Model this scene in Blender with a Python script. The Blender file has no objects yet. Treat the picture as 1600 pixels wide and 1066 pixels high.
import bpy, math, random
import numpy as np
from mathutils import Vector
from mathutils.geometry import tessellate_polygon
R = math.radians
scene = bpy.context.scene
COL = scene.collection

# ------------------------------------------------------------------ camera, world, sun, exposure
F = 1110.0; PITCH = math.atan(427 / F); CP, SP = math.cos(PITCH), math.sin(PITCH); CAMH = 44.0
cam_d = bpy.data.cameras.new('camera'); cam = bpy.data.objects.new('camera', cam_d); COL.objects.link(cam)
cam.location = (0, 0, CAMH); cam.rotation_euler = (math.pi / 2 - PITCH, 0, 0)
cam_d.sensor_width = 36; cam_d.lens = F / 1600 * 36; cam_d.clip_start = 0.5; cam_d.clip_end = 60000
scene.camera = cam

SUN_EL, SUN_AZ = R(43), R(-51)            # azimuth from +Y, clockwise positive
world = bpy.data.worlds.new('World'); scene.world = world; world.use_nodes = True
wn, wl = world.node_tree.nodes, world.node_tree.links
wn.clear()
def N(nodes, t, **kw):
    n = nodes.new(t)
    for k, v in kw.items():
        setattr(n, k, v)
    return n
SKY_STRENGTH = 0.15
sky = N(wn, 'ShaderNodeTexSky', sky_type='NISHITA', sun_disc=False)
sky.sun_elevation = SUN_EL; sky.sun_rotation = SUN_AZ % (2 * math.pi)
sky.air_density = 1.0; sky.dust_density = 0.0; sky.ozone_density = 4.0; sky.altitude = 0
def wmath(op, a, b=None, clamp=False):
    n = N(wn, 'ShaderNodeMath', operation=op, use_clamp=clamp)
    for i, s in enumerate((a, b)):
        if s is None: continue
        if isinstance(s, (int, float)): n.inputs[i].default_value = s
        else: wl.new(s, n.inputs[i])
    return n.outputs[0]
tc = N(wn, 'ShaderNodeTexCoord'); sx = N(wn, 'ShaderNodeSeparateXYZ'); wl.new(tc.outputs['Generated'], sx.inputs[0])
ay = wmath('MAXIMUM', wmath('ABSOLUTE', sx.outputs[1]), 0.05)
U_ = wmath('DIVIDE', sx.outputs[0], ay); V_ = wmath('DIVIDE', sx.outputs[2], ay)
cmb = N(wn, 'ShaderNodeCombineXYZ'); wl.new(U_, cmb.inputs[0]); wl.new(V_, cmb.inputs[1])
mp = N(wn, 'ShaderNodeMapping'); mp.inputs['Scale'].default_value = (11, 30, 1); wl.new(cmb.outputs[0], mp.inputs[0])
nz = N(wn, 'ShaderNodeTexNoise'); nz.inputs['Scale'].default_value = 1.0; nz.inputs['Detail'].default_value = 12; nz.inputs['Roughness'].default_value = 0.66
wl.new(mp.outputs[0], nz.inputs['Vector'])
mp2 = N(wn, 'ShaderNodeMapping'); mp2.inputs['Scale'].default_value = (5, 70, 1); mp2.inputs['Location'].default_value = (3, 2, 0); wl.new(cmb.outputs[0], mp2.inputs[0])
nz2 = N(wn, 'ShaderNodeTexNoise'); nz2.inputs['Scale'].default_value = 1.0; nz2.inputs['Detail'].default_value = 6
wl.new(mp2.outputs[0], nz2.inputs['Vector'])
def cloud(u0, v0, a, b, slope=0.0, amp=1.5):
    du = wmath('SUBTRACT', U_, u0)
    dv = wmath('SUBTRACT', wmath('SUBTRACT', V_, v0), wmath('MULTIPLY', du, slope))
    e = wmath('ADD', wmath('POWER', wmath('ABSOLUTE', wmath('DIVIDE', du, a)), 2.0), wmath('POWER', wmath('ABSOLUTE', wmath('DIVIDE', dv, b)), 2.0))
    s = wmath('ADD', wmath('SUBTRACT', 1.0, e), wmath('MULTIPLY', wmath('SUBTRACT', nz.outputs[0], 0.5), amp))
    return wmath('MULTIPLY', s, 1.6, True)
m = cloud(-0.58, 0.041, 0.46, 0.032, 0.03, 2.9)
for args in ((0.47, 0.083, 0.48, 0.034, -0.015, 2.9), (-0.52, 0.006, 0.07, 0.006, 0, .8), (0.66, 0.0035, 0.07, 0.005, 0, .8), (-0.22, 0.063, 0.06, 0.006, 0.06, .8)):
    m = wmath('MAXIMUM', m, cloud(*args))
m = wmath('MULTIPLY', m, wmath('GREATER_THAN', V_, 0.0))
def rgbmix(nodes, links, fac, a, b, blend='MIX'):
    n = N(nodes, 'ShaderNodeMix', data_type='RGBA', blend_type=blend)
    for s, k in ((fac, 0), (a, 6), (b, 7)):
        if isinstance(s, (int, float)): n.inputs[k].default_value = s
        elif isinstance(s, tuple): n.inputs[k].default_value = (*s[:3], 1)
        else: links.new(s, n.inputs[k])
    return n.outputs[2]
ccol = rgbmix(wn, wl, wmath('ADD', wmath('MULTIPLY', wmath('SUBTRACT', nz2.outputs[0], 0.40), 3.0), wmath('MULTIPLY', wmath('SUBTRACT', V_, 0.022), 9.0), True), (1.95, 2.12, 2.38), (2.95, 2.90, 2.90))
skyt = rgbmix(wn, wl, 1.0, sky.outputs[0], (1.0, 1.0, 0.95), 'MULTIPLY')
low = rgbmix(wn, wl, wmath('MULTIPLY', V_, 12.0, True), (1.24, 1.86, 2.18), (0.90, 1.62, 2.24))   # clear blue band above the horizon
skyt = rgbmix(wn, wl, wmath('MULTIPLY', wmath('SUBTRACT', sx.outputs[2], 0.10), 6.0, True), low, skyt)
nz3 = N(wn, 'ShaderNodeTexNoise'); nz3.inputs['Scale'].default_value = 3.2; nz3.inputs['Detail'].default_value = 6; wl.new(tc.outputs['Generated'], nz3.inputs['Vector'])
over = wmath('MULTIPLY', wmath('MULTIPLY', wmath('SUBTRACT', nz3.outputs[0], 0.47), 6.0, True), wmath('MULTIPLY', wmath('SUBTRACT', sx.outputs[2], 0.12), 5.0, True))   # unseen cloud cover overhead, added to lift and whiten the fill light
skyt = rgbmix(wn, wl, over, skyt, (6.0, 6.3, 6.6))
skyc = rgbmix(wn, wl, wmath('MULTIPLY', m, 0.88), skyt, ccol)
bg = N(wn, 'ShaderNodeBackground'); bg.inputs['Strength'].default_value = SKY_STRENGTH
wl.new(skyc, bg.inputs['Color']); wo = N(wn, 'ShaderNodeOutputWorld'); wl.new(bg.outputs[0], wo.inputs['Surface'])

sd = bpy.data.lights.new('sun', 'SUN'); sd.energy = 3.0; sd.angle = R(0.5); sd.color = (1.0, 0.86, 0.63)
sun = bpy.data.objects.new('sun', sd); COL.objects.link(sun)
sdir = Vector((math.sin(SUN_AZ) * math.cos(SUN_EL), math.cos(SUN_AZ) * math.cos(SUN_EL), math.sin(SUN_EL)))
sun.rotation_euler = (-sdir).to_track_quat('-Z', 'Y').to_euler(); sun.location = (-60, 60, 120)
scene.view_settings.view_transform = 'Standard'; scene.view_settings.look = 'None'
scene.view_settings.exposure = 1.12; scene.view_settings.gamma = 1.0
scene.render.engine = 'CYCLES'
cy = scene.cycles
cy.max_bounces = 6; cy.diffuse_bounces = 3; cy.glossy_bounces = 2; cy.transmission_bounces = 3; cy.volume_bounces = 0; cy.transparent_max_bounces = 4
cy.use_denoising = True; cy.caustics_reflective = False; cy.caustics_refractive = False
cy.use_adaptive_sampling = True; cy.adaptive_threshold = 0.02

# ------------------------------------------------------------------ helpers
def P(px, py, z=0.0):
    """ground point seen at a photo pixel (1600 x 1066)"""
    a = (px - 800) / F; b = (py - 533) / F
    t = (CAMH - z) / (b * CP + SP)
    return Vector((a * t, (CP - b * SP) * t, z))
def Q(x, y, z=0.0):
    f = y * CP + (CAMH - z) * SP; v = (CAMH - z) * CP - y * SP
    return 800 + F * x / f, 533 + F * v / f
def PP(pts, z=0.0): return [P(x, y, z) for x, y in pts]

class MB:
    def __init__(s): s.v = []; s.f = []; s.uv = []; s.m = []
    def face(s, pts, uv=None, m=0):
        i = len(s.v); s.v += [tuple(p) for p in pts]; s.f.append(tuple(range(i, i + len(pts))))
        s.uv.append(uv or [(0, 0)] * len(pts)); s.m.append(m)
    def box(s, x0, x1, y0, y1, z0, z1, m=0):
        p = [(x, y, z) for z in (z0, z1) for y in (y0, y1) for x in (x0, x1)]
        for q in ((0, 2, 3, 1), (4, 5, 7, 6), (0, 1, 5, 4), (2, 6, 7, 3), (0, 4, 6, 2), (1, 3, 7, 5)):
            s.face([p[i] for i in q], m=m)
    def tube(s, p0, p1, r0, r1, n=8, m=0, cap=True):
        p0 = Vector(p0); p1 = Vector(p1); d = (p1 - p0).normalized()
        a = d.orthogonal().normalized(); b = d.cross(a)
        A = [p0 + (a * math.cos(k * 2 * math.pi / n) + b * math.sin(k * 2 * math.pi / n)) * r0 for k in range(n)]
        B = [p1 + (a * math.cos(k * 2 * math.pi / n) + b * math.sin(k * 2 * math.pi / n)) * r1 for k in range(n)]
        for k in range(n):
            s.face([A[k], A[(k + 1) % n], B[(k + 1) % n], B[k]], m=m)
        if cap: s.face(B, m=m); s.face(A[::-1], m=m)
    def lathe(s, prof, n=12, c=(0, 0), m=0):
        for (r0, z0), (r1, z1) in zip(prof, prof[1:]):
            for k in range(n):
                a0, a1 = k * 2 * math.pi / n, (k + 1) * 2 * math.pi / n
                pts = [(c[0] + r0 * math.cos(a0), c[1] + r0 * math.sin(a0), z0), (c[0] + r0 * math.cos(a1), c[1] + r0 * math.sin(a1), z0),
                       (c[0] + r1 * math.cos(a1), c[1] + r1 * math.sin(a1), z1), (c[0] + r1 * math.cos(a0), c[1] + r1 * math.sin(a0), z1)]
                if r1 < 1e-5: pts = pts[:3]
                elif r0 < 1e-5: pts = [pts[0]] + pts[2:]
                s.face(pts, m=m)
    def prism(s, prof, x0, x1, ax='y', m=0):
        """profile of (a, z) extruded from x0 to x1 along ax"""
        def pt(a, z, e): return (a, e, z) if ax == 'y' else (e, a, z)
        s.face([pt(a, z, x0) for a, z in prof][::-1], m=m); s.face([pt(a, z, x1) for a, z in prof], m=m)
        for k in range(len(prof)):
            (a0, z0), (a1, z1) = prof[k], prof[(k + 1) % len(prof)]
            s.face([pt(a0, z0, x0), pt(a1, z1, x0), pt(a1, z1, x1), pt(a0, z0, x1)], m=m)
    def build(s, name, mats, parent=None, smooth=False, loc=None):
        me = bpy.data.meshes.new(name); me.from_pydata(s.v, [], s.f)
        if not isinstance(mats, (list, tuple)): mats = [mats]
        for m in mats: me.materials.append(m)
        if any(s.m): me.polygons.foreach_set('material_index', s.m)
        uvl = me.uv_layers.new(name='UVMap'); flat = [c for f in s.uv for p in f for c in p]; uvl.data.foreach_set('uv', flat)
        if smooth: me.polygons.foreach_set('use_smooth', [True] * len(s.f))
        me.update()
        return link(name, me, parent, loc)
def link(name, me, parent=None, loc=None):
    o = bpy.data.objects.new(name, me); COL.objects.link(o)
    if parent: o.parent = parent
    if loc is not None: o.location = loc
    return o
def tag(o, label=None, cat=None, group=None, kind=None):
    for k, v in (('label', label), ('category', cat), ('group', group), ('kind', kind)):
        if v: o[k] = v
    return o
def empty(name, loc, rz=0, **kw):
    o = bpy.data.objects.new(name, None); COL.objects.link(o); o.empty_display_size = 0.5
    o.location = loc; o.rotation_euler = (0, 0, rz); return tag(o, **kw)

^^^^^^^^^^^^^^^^

__EXERCISE DESCRIPTION__
Write out the listing's lines exactly, from its first line through the line that contains "COL = scene.collection", and stop there.

__RESULT OF THIS TASK__
Model this scene in Blender with a Python script. The Blender file has no objects yet. Treat the picture as 1600 pixels wide and 1066 pixels high.
import bpy, math, random
import numpy as np
from mathutils import Vector
from mathutils.geometry import tessellate_polygon
R = math.radians
scene = bpy.context.scene
COL = scene.collection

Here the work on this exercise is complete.